Мне пришлось бы и самой рассказать вам много изменившегося в моей жизни вместе со смертью моего мужа, много горя и забот выпало и на мою долю, и на мою жизнь. Схороня мужа, я уже и осталась здесь в Томске, и вот живу третий уже год. Живу отчужденная от всей здешней светской жизни, живу в семье и для детей моих. Две старшие мои дочери замужем, а при мне семь человек детей, начиная с 14-лет<него> сын<а> в гимназии и оканчивая 5-лет<ним> сыном. Образ моей жизни совершенно изменен, я ограничила себя во всем, живу просто, лишения не пугают меня, лишь помог бы Бог воспитать добрыми людьми детей моих, в том и жизнь и желания мои. Недавно я была утешена и обрадована прибавкою к пенсии. Сначала мне и детям дали только обычных около 600 р<ублей> сер<ебром> в год. Теперь эту пенсию удвоили по ходатайству СПб. Комитета, и я буду получать теперь для меня очень достаточное содержание, при моей простой жизни. Но я боюсь утруждать вас долго письмом моим. Пожалуй, дав себе волю, я бы и долго не кончила; то ли бы дело, если бы нам привелось увидеться здесь в Томске — городе, во многом очень неинтересном своими несообразностями и очень, очень мало просвещенном; будь здесь лицо самостоятельное, ни с одной стороны не боящееся гонений, и вместе лицо наблюдательное, умное и правдивое — сколько пищи для нравоописательных очерков. Мне жаль, что я не имею здесь случая читать ваш журнал "Время", сама средства иметь много газет и журналов не имею возможности, и так случилось, что у многих моих знакомых нет его, так я с ним и не знакома. Впрочем, я не могу жить, совсем не следя и не читая за ходом всего современного, что было бы уж очень грустно, — нет, при всем недосуге к занятиям, как-нибудь да отнимаю время, чтобы читать "Русские вед<омости>" и "Летопись", "Отеч<ественные> Зап<иски>" и "Современник", с которыми, извините меня, во многом не могу согласиться, хотя и отдаю должную справедливость уму и знаниям, не хваля направление. Но это тоже тема нескончаемая, а я и так боюсь, что отвлекла вас и задержала.

Простите же, добрый и уважаемый Федор Михайлович! Будьте здоровы и Богом хранимы.
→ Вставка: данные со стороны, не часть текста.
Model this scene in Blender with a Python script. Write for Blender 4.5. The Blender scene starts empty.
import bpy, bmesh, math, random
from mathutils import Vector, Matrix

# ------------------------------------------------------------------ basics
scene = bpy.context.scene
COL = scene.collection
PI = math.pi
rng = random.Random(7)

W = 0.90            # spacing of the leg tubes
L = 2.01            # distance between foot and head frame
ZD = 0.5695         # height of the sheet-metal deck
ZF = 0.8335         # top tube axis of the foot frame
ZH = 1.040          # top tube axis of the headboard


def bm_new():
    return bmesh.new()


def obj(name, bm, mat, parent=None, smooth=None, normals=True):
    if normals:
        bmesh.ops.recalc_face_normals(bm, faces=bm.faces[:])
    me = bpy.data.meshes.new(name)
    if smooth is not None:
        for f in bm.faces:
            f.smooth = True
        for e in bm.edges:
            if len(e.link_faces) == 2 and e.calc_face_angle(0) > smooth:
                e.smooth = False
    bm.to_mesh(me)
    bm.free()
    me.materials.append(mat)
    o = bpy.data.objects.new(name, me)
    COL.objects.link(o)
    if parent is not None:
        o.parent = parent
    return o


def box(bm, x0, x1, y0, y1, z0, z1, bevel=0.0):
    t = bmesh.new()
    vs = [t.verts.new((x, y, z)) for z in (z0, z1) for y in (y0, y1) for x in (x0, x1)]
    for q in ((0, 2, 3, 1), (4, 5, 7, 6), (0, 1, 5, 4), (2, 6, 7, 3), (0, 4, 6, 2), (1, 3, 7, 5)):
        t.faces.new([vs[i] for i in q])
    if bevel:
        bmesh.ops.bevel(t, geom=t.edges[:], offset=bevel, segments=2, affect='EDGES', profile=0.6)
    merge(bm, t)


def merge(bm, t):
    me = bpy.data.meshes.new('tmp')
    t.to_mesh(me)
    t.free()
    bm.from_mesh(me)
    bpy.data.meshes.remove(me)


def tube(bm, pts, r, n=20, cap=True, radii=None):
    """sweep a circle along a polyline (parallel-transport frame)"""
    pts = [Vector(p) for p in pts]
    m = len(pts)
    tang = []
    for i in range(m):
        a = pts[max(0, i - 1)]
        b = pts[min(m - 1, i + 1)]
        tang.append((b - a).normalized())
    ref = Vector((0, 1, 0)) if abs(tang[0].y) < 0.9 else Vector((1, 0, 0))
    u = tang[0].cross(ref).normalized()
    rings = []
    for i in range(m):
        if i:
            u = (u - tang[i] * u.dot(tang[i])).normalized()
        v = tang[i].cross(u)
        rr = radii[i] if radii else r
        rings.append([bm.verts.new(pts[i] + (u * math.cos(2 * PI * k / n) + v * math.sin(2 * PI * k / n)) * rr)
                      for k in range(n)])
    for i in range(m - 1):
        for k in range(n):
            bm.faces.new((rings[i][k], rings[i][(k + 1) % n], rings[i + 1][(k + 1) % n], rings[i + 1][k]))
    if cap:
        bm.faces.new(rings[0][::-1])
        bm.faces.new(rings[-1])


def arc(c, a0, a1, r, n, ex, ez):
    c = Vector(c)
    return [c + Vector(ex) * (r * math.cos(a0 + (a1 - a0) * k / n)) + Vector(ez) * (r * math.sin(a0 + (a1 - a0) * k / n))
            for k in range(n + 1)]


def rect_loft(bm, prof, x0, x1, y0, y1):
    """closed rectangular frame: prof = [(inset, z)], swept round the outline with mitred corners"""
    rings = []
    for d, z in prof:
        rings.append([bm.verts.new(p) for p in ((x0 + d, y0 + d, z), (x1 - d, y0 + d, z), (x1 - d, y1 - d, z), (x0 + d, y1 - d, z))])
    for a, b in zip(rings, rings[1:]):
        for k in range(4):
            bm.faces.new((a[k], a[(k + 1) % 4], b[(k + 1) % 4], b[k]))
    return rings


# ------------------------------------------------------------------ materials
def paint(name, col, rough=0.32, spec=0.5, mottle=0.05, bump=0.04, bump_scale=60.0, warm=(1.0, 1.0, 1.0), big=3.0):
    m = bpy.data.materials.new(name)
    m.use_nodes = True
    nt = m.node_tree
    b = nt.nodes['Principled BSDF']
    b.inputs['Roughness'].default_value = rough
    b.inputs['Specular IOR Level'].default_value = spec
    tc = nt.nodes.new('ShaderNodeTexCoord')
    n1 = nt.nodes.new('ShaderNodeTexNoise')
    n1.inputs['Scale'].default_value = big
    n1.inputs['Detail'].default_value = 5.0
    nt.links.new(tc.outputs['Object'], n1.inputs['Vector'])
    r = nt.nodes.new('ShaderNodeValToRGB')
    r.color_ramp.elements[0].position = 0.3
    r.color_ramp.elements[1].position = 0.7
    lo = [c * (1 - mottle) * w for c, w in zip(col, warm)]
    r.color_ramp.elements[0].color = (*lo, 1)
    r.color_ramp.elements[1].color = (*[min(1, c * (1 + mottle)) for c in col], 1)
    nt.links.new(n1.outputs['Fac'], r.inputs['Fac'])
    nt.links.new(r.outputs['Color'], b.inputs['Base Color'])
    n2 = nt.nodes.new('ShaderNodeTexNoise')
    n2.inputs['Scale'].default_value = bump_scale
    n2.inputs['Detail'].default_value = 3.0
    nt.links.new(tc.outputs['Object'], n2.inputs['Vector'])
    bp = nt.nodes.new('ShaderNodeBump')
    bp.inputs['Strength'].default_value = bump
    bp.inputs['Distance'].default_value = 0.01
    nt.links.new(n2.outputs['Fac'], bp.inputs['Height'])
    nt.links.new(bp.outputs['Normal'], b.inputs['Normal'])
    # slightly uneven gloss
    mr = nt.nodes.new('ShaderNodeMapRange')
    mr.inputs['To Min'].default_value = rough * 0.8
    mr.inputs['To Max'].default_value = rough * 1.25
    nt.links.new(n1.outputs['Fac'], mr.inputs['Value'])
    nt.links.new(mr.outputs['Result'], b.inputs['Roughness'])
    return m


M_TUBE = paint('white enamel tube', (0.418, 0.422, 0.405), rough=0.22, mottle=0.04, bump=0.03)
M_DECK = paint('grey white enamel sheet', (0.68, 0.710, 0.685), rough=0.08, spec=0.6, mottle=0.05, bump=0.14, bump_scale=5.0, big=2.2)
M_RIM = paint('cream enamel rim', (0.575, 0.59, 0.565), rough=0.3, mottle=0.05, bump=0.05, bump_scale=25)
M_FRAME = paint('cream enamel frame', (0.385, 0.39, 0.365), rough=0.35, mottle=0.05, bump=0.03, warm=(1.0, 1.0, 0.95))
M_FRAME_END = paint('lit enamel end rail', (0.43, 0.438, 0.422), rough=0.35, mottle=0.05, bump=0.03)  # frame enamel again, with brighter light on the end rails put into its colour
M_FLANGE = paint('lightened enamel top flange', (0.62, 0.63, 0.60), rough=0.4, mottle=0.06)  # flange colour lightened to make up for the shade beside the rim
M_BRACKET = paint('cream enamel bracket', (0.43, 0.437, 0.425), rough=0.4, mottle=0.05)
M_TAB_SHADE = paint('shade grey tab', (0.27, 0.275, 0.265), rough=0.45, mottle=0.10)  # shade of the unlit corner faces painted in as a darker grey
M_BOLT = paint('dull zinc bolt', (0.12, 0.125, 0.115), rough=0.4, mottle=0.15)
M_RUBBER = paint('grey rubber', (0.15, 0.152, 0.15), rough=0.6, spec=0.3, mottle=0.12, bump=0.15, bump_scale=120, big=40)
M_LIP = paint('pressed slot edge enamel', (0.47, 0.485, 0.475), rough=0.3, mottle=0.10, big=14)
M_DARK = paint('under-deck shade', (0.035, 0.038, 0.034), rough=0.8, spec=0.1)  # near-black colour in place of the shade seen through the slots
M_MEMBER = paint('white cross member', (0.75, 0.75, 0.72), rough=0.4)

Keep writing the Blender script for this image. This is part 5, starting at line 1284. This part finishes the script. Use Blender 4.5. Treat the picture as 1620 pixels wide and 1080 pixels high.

Поручаю себя вашей доброй памяти и могу уверить вас в искреннем уважении к вам Катерина Капустина».

23 февраля 1865 г. зять Капустиной генерал А. К. Смирнов сообщил ей, что «от министра внутренних дел сего дня получена секретная бумага», в которой она «обвиняется в передаче писем польских ссыльных». Из Томска Капустиной пришлось уехать к брату Д. И. Менделееву в его имение в Боблово Московской губернии, а затем она оказалась в его доме в Петербурге.